## Task details:
State how many lines include "part", giving the number by itself.

## Dataset excerpt:
┏━━

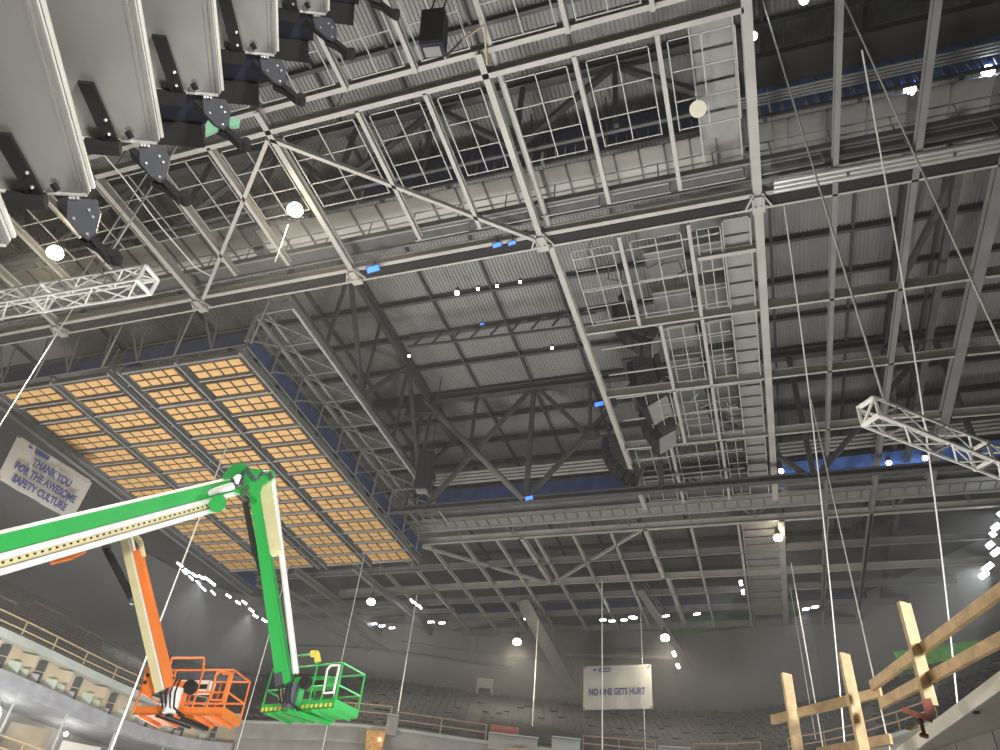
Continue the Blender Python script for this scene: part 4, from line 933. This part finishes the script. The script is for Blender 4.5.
for k in range(5): b.tube(op(-.98+.01*k, -.77, .7+.18*k), op(-.98+.01*k, -.74, .7+.18*k), .05, 8)
mk('plate_holes', b, 'black', O)
mk('boom_knuckle', MB().sphere(op(-.35, -.9, .5), .14, 12, 8), 'plate', O)
# orange boom end seen under the green boom
p0 = pd(30, 560, oh+.5)
tag(mk('orange_machine_end', MB().path(out([(40, 558), (55, 554), (66, 550), (82, 546), (84, 549), (70, 556), (58, 559), (50, 561)], 1.5), .12, 8), 'orange'), 'orange machine part peeking out under the green boom at left', 'boom part')

# ================================================================== TIMBER GUARD at lower right
def timber(p, q, w_, h, nm, lb, up=(0, 0, 1), m='pine'): return tag(mk(nm, MB().bar(p, q, w_, h, up=up), m), lb, 'timber')
for px, py, lb, zb in ((787, 673, 'leftmost upright pine post of the timber guard', 1.2), (845, 653, 'middle upright pine post of the timber guard', 1.3), (905, 602, 'tallest upright pine post, clamped to the concrete edge', 1.9)):
    a = at(px, py, 2.7)
    t = thing('timber_post', (a.x, a.y, zb), lb, 'post')
    for k in range(2):                            # two planks nailed into an L
        th = math.radians(28); ux, uy = V((math.cos(th), math.sin(th), 0)), V((-math.sin(th), math.cos(th), 0))
        o = V((a.x, a.y, zb))
        if k == 0: mk('plank', MB().obox(o-ux*.05, ux*.062, uy*.038, (0, 0, 2.7-zb)), 'pine', t)
        else: mk('plank', MB().obox(o+ux*.0125, ux*.038, uy*.089, (0, 0, 2.695-zb)), 'pine', t)
def tr(p, q, lb): return timber(p, q, .038, .085, 'timber_rail', lb)
tr(pd(772, 720, 8.5), pd(881, 692, 7.75), 'upper pine rail nailed across the left and middle posts')
tr(pd(818, 753, 8.2), pd(891, 739, 7.7), 'short lower pine rail behind the foot of the middle post')
tr(pd(872, 686, 7.5), pd(1015, 580, 5.65), 'upper pine rail climbing right across the tall post')
tr(pd(881, 704, 7.5), pd(1015, 632, 5.75), 'lower pine rail climbing right beside the concrete edge')
# concrete landing slab with its lit edge painted white, block wall below it
A = at(888, 757, 1.92); B = at(1010, 666, 1.92); e = (B-A).normalized(); nrm = e.cross(V((0, 0, 1))).normalized()
if nrm.x < 0: nrm = -nrm
A2 = A-e*1.0; B2 = B+e*1.5
struct('floor_landing', MB().obox(A2, B2-A2, nrm*2.4, (0, 0, -.10)), 'slab')
struct('trim_2', MB().obox(A2-nrm*.014+V((0, 0, .006)), B2-A2, nrm*.012, (0, 0, -.105)), 'strip')
wa, wb = at(930, 750, 1.82), at(1000, 728, 1.82); we = (wb-wa).normalized(); wn = V((-we.y, we.x, 0))
if wn.y < 0: wn = -wn
t = thing('masonry_wall', wa-V((0, 0, 1.2)), 'grey masonry block wall under the concrete landing in the corner', 'masonry')
for row in range(4):
    for k in range(6):
        q = wa+we*(-.1+k*.40+(row % 2)*.2)+V((0, 0, -.20-row*.205)); mk('block', MB().obox(q, we*.39, wn*.15, (0, 0, .195)), 'block', t)
mk('mortar', MB().obox(wa-we*.1+wn*.01+V((0, 0, -.83)), we*2.6, wn*.12, (0, 0, .83)), 'mortar', t)
tag(mk('anchor_hole', MB().tube(at(976, 712, 1.818), at(976, 712, 1.818)+V((0, 0, -.01)), .022, 10), 'dark'), 'small dark anchor stub in the concrete soffit', 'anchor')
# rusty clamp
c = at(925, 704, 1.9); hc = math.hypot(c.x, c.y)-.35; t = thing('rusty_clamp', c, 'rusty red clamp gripping the foot of the tall post to the slab', 'clamp')
mk('jaw', MB().prism([pd(921, 699, hc), pd(931, 698, hc), pd(935, 712, hc), pd(926, 716, hc)], V(c).normalized()*.06), 'rust', t)
mk('arm', MB().bar(pd(903, 710, hc), pd(932, 720, hc-.05), .035, .035), 'rust', t)
mk('screw', MB().tube(pd(920, 717, hc), pd(924, 735, hc-.1), .014, 8), 'rustd', t)
mk('foot', MB().tube(pd(924, 734, hc-.1), pd(924, 737, hc-.1), .03, 10), 'rustd', t)
tag(mk('wood_scrap', MB().prism([pd(903, 729, hc+.2), pd(908, 726, hc+.2), pd(917, 725, hc+.2), pd(919, 727, hc+.2), pd(912, 731, hc+.2)], V(c).normalized()*.04), 'pine'), 'small pine offcut lying beside the clamp', 'wood scrap')

# labels that say which one, by order
def relabel(group, key, fmt):
    os_ = sorted([o for o in D.objects if o.parent is None and o.get('group') == group], key=key)
    for i, o in enumerate(os_): o['label'] = fmt(i, o)
NUM = lambda i: ORD[i] if i < len(ORD) else ('%dth' % (i+1))
relabel('roof purlins under the deck', lambda o: abs(o.location.y-20.4), lambda i, o: 'dark crosswise purlin under the deck, %s %s the long main truss' % (NUM(int(abs(o.location.y-20.4)/3.15)), 'beyond' if o.location.y > 20.4 else 'nearer than'))
relabel('rafters under the deck', lambda o: abs(o.location.x-2.3), lambda i, o: 'dark lengthwise rafter under the deck, %s from the widest beam on its %s' % (NUM(sum(1 for q in D.objects if q.get('group') == 'rafters under the deck' and (q.location.x > 2.3) == (o.location.x > 2.3) and abs(q.location.x-2.3) < abs(o.location.x-2.3))), 'right' if o.location.x > 2.3 else 'left'))
def gl(i, o):
    y = o.location.y; row = 'nearest row' if y < 11.5 else 'second nearest row' if y < 20 else 'row beyond the main truss' if y < 26 else 'middle row' if y < 31.5 else 'second farthest row' if y < 36.6 else 'farthest row'
    k = sum(1 for q in D.objects if q.get('group') == o['group'] and abs(q.location.y-y) < 1.5 and q.location.x > o.location.x)
    return row, NUM(k)
relabel('fine rod grids between the beams', lambda o: o.location.y, lambda i, o: 'fine square rod grid, %s, %s left of the widest beam' % gl(i, o))
relabel('narrow lengthwise beams of the grid', lambda o: o.location.y, lambda i, o: 'narrow pale lengthwise beam, %s, %s left of the widest beam' % gl(i, o))
relabel('narrow beams of the far bay', lambda o: o.location.x, lambda i, o: 'narrow lengthwise beam of the far roof bay, %s from the left' % NUM(i))
relabel('cross beams of the right grid', lambda o: o.location.y, lambda i, o: 'cross beam %s beyond the main truss, %s' % (ORD[i//3], 'inside the rod grid' if o.location.x < 2 else 'right of the widest beam' if o.location.x < 11 else 'right of the broad grey beam'))
relabel('cross beams beyond the tan array', lambda o: o.location.y, lambda i, o: 'grey cross beam beyond the far end of the tan array, %s one out' % ORD[i])
for g_, w_ in (('left edge floods, near row', 'near the tall rope'), ('left edge floods, far row', 'beside the green jib')):
    relabel(g_, lambda o: o.location.y, lambda i, o: 'white flood of the left roof edge %s, %s from its near end' % (w_, NUM(i)))
relabel('small white floods hung from the far roof end', lambda o: o.location.x, lambda i, o: 'small white flood under the far roof end, %s from the left' % NUM(i))
relabel('right edge floods', lambda o: o.location.z/o.location.length, lambda i, o: 'bright white flood of the right edge cluster, %s from its bottom' % NUM(i))
relabel('floods at the rope head', lambda o: o.location.x, lambda i, o: 'white flood at a rope head beyond the tan array, %s from the left' % NUM(i))
relabel('upright floods by the slatted strip', lambda o: o.location.y, lambda i, o: '%s of the two upright white floods left of the far slatted strip' % ('upper', 'lower')[i])
relabel('floods right of the banner', lambda o: o.location.y, lambda i, o: '%s small white flood right of the warm lamp above the banner' % ('upper', 'lower')[i])
relabel('tiny lamps under the deck', lambda o: o.location.x, lambda i, o: 'tiny white lamp under the open deck, %s from the left' % NUM(i))

# ================================================================== HAZE
def haze(name, box, dens, lb):
    m = D.materials.new(name); m.use_nodes = True; nt = m.node_tree; nt.nodes.remove(nt.nodes['Principled BSDF'])
    vs = nt.nodes.new('ShaderNodeVolumeScatter'); vs.inputs['Color'].default_value = (.96, .95, .93, 1); vs.inputs['Density'].default_value = dens; vs.inputs['Anisotropy'].default_value = .2
    nt.links.new(vs.outputs[0], nt.nodes['Material Output'].inputs['Volume'])
    tag(mk(name, MB().box(*box), m), lb, 'haze', kind='stuff')
haze('dusty_haze', (-80, 44, -24, 86, -1.95, 33.2), .0009, 'thin dusty haze hanging through the whole arena')
haze('dense_haze', (-78, 42, 52, 84, -1.9, 32.9), .0045, 'denser dusty haze in front of the far seats and wall')
haze('side_haze', (-70, -39.7, 8, 51.9, -1.9, 24.5), .011, 'dusty haze in front of the curved wall at the left')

┗━━

## Response below:
2